1. This is a revision on behalf of the accused against the judgment of the First Class Magistrate, Narasaraopet, convicting the accused under section 15(a) of the Madras General Sales Tax Act and sentencing him to pay a fine of Rs. 25 in default to undergo simple imprisonment for 15 days. The accused before me was a person who was doing business in rice and food-grains and a dealer under the Sales Tax Act. The charge against him is that he did not submit the returns with regard to this business turnover as required by the provisions of the Act and the Rules made thereunder.
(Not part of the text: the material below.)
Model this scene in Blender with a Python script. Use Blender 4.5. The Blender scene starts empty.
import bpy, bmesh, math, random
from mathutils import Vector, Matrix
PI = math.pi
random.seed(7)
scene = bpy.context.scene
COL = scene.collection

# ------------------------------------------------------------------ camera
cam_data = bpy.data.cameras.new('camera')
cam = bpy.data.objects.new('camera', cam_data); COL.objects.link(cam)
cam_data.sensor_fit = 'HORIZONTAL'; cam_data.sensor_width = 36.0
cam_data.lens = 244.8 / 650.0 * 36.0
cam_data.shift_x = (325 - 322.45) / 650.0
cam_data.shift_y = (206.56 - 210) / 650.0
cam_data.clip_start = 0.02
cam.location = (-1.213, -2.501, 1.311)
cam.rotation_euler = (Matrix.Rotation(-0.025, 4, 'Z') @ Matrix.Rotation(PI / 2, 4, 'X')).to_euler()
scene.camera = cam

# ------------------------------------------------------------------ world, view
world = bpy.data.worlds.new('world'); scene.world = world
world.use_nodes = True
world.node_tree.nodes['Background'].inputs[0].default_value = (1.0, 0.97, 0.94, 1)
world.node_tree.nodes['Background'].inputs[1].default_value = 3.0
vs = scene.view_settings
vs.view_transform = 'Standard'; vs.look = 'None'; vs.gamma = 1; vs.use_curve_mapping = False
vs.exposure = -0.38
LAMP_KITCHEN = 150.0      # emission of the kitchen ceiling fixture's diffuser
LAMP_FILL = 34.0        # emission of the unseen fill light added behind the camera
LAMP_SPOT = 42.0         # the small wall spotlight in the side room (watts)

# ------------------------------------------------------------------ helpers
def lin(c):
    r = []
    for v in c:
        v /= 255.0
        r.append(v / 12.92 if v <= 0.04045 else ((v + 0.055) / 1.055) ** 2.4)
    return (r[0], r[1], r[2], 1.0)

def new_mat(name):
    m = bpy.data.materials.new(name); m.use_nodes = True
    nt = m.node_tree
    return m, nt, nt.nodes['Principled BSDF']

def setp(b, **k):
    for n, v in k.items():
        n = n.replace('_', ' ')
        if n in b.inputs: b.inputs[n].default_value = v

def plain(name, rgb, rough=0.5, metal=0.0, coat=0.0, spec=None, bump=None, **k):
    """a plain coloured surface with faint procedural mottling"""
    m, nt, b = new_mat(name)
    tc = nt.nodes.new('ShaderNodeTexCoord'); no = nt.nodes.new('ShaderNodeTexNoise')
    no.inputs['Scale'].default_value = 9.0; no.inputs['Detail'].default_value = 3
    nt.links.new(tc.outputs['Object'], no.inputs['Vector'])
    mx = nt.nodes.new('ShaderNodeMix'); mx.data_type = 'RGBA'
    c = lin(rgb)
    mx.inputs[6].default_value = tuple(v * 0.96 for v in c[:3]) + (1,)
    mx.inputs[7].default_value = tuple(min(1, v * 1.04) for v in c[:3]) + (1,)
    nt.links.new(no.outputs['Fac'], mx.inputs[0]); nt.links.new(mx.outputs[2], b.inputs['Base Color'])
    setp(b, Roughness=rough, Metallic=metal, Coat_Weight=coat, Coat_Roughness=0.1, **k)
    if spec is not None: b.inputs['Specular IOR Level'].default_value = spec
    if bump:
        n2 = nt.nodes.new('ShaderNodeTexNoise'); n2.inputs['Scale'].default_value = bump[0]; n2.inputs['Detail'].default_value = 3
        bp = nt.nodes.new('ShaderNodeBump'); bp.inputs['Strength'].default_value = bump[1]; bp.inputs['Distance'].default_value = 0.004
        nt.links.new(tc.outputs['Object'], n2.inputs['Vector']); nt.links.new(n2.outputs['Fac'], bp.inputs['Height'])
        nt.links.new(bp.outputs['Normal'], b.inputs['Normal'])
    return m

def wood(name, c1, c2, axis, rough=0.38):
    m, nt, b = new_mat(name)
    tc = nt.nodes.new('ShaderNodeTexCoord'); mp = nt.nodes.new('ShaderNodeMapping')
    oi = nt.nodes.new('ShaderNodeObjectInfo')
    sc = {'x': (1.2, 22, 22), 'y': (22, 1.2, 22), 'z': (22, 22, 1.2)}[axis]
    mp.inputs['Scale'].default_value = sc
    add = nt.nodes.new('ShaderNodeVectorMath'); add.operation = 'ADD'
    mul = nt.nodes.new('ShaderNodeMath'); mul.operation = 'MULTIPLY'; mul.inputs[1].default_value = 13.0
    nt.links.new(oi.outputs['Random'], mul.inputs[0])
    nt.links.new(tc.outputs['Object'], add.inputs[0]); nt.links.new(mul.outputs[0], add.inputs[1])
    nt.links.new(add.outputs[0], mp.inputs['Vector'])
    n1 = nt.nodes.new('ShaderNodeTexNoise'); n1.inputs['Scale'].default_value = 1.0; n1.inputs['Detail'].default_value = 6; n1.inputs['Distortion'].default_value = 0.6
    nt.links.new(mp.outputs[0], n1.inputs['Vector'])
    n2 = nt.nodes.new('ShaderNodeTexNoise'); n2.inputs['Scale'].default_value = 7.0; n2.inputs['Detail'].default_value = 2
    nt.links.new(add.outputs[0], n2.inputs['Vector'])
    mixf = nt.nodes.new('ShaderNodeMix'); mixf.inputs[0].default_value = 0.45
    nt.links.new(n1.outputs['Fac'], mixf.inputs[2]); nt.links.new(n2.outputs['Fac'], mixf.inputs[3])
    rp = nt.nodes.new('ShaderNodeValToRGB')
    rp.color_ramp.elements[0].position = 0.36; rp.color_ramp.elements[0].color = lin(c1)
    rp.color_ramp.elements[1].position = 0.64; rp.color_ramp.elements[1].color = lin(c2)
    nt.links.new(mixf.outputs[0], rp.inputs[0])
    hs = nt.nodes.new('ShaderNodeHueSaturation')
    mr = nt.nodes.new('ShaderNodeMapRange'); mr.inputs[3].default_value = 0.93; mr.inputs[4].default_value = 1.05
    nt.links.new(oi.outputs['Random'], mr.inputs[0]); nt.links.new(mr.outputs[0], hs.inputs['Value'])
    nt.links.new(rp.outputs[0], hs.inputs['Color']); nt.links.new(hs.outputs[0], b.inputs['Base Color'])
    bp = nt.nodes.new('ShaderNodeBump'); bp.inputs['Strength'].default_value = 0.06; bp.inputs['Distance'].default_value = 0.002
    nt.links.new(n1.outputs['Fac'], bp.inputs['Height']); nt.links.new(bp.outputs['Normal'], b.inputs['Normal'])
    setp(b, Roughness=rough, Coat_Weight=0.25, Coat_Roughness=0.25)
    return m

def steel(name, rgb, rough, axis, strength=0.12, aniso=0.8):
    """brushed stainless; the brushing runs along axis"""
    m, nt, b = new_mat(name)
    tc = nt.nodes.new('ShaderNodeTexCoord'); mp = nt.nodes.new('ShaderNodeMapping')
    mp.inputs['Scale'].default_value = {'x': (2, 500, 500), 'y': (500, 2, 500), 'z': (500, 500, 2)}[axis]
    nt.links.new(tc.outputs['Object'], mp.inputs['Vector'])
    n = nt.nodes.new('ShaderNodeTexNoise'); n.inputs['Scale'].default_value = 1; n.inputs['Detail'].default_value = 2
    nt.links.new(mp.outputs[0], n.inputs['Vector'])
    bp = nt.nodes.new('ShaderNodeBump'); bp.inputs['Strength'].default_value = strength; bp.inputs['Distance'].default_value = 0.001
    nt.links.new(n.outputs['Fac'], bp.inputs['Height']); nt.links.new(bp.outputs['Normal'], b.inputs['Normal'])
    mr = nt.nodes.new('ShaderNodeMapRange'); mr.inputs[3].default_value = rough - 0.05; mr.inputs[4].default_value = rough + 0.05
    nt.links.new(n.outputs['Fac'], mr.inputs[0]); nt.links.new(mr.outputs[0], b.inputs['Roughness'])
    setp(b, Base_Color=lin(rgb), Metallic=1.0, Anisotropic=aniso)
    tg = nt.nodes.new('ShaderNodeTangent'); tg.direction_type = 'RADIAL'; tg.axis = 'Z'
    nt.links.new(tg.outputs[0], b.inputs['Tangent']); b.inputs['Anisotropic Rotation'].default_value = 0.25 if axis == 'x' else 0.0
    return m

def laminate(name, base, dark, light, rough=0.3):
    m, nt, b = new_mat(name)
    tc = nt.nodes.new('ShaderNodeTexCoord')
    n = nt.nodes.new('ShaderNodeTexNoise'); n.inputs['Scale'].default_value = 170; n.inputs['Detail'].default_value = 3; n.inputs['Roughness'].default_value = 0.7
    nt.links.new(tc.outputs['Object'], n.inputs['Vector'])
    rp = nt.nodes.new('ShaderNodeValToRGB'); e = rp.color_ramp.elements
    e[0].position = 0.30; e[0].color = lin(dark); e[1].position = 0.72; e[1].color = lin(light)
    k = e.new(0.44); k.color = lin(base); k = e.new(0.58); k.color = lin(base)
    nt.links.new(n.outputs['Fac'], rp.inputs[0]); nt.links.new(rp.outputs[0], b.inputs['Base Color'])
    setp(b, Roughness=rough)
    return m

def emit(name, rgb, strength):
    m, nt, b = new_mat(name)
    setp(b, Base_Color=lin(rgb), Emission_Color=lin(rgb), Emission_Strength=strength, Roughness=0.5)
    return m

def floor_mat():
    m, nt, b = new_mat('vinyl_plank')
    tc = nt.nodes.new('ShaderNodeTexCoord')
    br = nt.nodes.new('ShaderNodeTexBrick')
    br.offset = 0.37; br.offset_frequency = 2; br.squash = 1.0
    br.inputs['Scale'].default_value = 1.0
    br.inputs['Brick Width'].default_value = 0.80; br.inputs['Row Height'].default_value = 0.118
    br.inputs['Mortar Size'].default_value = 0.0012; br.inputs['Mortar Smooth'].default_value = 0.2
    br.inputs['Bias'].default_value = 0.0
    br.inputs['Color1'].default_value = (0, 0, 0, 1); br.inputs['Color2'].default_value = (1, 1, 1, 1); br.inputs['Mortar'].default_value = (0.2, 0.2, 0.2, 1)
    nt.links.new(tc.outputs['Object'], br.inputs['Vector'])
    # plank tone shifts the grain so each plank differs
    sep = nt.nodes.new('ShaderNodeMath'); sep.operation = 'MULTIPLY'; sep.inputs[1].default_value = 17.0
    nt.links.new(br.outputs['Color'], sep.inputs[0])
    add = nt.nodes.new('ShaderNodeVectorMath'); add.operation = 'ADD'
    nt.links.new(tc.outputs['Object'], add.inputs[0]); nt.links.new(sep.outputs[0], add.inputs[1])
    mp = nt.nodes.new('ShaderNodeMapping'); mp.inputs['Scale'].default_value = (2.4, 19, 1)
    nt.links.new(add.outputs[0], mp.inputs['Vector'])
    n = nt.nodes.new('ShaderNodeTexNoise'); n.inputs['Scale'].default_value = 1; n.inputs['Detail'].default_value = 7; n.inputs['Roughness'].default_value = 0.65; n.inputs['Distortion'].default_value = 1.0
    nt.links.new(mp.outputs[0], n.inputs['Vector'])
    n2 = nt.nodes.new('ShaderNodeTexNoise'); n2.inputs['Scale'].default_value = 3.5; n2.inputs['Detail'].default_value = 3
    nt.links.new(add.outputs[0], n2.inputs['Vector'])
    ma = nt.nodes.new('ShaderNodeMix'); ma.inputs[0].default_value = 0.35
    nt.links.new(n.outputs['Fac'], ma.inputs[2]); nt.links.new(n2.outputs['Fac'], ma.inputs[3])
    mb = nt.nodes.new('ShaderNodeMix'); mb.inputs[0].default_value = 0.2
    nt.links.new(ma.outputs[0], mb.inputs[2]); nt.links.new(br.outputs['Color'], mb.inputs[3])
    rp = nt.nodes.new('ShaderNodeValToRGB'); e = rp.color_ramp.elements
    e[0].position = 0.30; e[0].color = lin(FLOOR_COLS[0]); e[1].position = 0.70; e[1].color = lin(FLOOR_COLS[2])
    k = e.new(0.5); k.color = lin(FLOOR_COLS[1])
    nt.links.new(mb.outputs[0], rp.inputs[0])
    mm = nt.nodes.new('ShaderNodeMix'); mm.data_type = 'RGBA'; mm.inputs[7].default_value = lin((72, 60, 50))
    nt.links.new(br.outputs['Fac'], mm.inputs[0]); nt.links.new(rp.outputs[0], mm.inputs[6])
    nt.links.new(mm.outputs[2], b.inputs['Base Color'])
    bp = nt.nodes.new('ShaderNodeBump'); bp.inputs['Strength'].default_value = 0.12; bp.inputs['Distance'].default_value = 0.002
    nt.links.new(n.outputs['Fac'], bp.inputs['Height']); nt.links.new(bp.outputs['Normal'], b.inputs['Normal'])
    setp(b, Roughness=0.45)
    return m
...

2. The relevant rule in this regard is rule 11 of the Madras General Sales Tax (Turnover and Assessment) Rules, 1939. That rule says that every dealer who is liable to submit a return under rule 6 shall, on or before the 1st day of May in every year, submit to the assessing authority a return showing the actual gross and net turnover for the preceding year and the amounts collected by way of tax during that year. This rule as would appear speaks of the liability of the dealer to submit a return under rule 6. Rule 6 says that every dealer who commenced business after 1st October, 1939, whose estimated income for the first twelve months of his business is not less than Rs. 10, 000 shall, within 30 days of commencing his business, submit to the assessing authority a return in Form A giving particulars mentioned therein. Rule 6, therefore, envisages that the dealer must be one whose estimated turnover for the first 12 months is not less than Rs. 10, 000. So far as this question is concerned there is no evidence on behalf of the prosecution. The condition precedent to the submitting of the return under rule 6 is the extent of the estimated business being more than Rs. 10, 000. That is not established in this case. Rule 11(1) would only come into operation, if the prosecution can satisfy that the dealer in this case was one liable to submit a return under rule 6.The Magistrate has convicted the accused evidently being influenced by the fact that he set up a plea that he submitted a return and in his evidence he stated that he submitted his return within time which was mislaid and later on he submitted a second return. He disbelieved the story and held that the plea set up by the accused was not established. In a criminal matter it would not matter if the accused is not able to establish his plea. The onus is on the prosecution to bring home the guilt of the accused. In my opinion in this case the prosecution has not satisfied by its evidence that the accused was one who was liable to submit a return within the meaning of rule 6(1) of the Assessment Rules. I, therefore, allow this revision, and set aside the conviction. If the fine has been recovered from the accused, it be refunded to him.